- Raw data
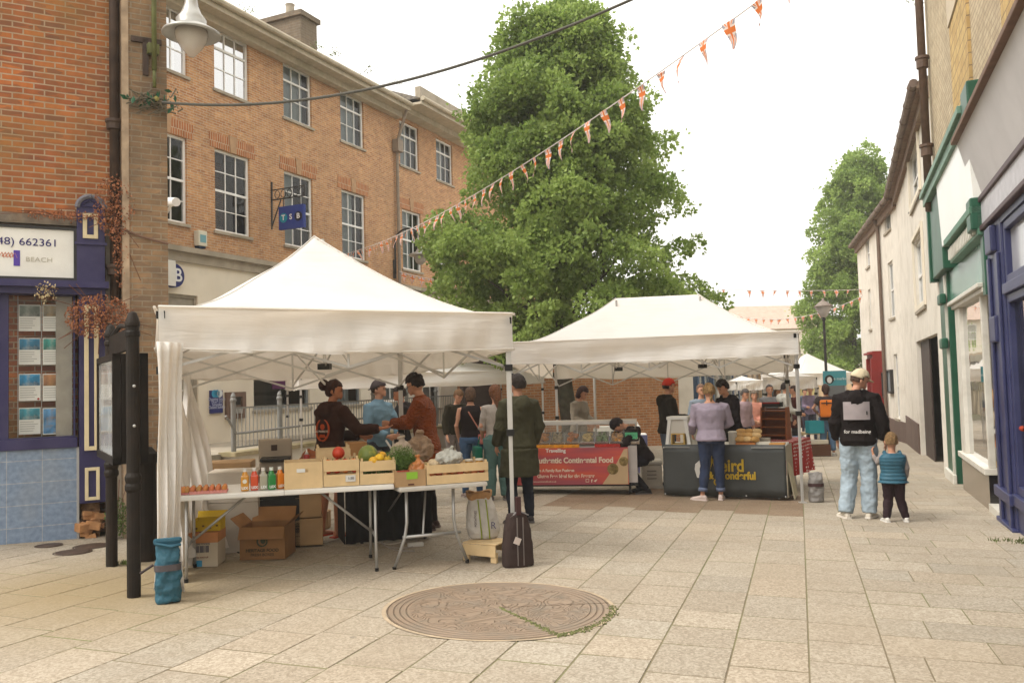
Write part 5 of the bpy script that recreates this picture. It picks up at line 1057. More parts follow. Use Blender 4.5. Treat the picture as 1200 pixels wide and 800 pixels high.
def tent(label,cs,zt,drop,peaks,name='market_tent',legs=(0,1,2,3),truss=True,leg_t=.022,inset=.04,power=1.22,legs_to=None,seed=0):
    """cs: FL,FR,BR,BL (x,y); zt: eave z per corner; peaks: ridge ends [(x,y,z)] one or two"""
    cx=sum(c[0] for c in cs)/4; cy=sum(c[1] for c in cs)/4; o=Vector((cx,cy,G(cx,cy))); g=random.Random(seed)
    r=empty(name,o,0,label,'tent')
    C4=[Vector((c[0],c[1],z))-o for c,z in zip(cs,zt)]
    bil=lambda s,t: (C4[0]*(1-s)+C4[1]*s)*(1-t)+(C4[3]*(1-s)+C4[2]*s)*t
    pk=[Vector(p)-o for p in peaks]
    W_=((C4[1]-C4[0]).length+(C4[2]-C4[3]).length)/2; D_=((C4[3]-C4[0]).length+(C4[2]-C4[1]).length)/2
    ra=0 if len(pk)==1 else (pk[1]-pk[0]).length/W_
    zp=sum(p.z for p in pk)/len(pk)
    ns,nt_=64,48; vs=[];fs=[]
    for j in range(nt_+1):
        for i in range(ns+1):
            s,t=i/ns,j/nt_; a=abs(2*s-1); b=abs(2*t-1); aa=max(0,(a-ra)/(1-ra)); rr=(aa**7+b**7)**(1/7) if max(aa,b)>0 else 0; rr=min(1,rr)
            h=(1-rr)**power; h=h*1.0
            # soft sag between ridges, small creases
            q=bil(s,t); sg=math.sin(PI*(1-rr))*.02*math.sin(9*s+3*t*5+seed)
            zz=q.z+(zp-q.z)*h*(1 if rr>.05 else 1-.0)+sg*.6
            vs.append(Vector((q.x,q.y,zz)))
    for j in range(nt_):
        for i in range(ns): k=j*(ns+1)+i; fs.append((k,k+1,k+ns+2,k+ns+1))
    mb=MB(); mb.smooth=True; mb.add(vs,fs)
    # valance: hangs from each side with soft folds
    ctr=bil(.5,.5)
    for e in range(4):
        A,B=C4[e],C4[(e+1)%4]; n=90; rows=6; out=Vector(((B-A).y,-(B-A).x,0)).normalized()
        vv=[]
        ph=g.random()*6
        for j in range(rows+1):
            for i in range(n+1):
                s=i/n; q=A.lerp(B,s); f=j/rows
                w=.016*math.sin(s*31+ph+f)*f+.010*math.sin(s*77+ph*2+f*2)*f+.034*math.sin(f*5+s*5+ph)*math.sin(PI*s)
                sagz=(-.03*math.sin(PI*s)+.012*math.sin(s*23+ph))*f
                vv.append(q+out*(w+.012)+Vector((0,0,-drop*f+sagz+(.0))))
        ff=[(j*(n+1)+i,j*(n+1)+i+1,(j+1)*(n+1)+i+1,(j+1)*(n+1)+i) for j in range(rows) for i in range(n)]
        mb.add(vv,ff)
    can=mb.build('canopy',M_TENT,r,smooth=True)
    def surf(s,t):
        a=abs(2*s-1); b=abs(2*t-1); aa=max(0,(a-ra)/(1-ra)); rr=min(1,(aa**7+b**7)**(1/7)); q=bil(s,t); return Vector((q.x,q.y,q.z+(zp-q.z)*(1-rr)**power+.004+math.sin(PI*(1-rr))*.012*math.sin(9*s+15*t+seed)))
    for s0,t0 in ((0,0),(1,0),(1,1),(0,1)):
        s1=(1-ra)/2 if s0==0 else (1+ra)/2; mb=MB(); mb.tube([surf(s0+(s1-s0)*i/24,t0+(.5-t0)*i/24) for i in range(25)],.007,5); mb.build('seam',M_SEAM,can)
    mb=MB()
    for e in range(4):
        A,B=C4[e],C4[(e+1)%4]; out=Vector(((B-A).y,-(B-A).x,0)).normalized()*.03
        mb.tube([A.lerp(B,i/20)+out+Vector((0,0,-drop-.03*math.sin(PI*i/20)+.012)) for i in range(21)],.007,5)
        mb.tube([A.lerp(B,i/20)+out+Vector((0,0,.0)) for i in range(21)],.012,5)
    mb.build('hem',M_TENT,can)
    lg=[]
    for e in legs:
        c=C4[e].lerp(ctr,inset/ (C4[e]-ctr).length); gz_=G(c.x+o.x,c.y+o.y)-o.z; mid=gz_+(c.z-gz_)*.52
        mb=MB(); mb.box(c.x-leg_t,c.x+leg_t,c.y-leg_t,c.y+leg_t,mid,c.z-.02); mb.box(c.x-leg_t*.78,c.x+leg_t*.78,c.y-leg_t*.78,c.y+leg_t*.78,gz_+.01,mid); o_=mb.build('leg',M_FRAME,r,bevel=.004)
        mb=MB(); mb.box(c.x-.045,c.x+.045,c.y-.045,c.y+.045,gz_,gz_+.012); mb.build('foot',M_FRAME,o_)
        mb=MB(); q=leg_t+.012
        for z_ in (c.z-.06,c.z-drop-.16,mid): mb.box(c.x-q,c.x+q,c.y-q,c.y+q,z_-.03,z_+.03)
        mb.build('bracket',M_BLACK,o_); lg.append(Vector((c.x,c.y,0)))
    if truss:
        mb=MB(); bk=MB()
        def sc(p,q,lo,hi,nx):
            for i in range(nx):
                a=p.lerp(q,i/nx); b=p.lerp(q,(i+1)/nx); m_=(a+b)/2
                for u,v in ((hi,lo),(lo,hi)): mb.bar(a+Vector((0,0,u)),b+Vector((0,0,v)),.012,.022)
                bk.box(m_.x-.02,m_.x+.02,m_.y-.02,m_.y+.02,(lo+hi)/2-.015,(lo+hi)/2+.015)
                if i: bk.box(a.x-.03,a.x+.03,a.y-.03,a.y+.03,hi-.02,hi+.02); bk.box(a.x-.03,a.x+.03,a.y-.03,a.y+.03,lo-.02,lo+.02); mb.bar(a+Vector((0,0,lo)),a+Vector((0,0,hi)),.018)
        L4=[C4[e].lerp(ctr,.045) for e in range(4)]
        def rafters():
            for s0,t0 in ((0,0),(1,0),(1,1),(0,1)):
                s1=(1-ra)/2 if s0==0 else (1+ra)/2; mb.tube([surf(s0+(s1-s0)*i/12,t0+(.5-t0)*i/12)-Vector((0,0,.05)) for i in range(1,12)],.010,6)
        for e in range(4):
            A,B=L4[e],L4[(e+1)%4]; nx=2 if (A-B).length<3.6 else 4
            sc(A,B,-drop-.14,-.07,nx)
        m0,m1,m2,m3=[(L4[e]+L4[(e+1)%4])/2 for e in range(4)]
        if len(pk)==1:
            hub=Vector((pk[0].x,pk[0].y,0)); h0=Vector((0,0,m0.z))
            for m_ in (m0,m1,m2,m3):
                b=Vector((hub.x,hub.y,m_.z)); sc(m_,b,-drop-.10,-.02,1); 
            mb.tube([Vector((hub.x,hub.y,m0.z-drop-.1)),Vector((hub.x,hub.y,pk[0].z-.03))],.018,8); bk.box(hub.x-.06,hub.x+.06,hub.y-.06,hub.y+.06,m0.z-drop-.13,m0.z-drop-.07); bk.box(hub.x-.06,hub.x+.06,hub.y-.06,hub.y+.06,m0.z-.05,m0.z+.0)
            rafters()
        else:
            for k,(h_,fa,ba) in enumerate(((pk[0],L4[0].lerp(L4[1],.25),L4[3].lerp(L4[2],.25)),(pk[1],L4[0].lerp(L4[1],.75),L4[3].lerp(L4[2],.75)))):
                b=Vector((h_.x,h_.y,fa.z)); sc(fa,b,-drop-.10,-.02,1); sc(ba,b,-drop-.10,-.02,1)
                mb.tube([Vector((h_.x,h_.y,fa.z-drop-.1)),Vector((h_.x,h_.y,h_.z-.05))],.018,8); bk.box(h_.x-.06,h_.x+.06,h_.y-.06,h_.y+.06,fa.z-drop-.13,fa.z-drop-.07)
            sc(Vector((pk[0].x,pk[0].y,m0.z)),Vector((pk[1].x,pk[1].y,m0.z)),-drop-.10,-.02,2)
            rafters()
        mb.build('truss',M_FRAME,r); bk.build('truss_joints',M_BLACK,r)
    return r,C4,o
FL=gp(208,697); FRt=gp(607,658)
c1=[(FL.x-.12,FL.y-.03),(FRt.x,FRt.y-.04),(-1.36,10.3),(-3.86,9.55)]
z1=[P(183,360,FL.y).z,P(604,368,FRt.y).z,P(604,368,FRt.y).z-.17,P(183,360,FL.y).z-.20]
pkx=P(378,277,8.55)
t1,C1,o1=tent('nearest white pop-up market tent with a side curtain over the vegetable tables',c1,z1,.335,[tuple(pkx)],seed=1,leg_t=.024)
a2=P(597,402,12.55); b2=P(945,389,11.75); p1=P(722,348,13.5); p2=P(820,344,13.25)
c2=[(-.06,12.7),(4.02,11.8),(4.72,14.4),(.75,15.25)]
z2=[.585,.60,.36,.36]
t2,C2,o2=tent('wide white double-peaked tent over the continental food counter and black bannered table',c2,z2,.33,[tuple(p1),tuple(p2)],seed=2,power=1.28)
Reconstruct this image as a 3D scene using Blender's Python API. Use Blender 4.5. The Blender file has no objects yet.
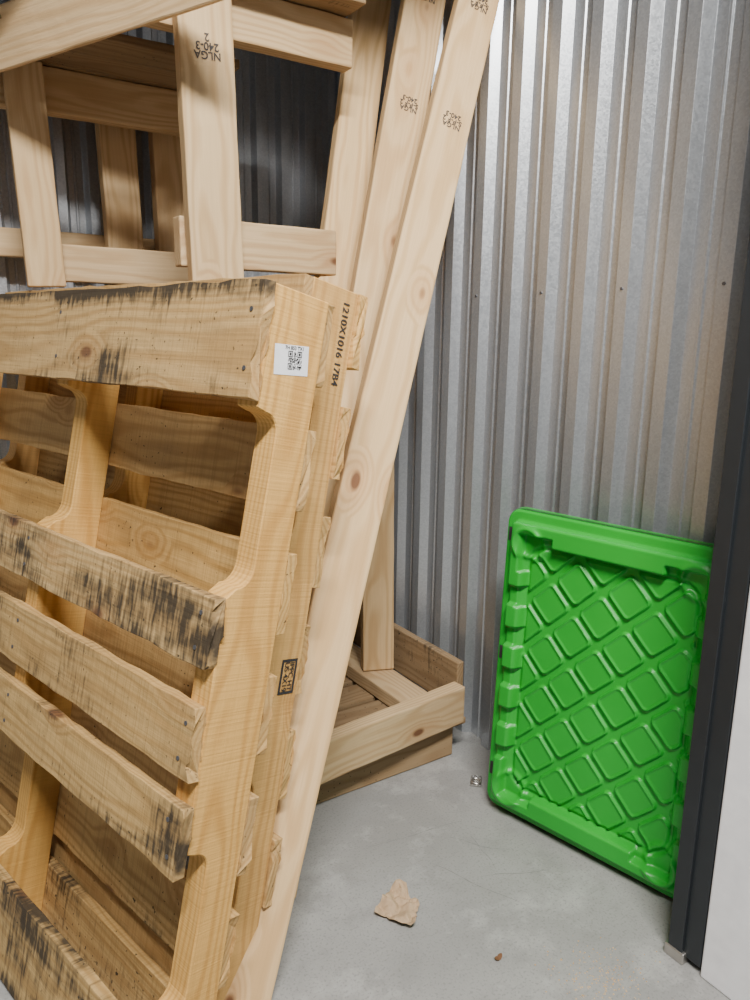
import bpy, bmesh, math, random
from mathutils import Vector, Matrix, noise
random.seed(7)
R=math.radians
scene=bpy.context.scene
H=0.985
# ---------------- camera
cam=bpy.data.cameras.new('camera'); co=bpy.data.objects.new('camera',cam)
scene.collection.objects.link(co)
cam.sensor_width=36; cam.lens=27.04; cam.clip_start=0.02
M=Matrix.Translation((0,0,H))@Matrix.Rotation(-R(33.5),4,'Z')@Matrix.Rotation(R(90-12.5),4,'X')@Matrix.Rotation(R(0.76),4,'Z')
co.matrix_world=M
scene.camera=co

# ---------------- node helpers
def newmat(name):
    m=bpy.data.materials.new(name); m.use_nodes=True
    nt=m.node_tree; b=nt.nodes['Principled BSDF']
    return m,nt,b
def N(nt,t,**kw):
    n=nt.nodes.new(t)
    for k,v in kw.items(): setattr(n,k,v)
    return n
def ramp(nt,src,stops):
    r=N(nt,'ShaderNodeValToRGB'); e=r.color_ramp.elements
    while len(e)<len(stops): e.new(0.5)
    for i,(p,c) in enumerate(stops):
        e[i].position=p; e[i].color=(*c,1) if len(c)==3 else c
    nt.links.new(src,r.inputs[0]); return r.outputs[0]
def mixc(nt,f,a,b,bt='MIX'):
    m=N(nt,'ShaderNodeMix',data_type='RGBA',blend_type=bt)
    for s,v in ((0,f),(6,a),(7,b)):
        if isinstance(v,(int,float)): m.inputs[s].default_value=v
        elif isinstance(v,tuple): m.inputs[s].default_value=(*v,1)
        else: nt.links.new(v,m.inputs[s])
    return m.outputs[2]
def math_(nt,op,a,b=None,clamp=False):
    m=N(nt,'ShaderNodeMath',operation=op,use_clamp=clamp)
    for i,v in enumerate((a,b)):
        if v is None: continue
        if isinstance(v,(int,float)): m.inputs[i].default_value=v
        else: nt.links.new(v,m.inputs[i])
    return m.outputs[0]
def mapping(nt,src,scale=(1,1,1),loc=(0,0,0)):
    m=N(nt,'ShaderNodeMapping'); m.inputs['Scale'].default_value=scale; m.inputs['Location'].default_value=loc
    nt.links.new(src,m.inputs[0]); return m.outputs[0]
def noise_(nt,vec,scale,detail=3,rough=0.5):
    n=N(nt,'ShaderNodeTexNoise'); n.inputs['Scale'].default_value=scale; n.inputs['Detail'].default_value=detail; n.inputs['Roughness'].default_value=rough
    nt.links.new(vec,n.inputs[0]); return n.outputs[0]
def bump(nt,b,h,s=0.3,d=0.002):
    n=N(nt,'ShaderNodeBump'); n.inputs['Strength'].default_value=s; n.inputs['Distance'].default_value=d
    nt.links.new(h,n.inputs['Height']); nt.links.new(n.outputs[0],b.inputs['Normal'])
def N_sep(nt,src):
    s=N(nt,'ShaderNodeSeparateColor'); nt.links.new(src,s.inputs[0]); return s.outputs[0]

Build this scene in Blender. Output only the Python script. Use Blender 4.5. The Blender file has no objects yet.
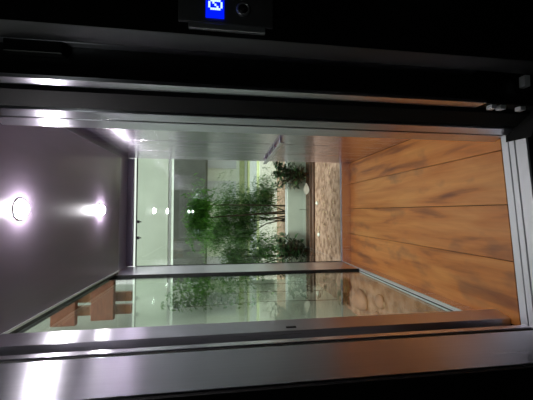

- Task prompt
Using the records above, gather all lines where the string "Blender" is present.

- Output for this task
Write part 5 of the bpy script that recreates this picture. It picks up at line 1057. More parts follow. Use Blender 4.5. Treat the picture as 1200 pixels wide and 800 pixels high.
Reconstruct this image as a 3D scene using Blender's Python API. Use Blender 4.5. The Blender file has no objects yet.
Build this scene in Blender. Output only the Python script. Use Blender 4.5. The Blender file has no objects yet.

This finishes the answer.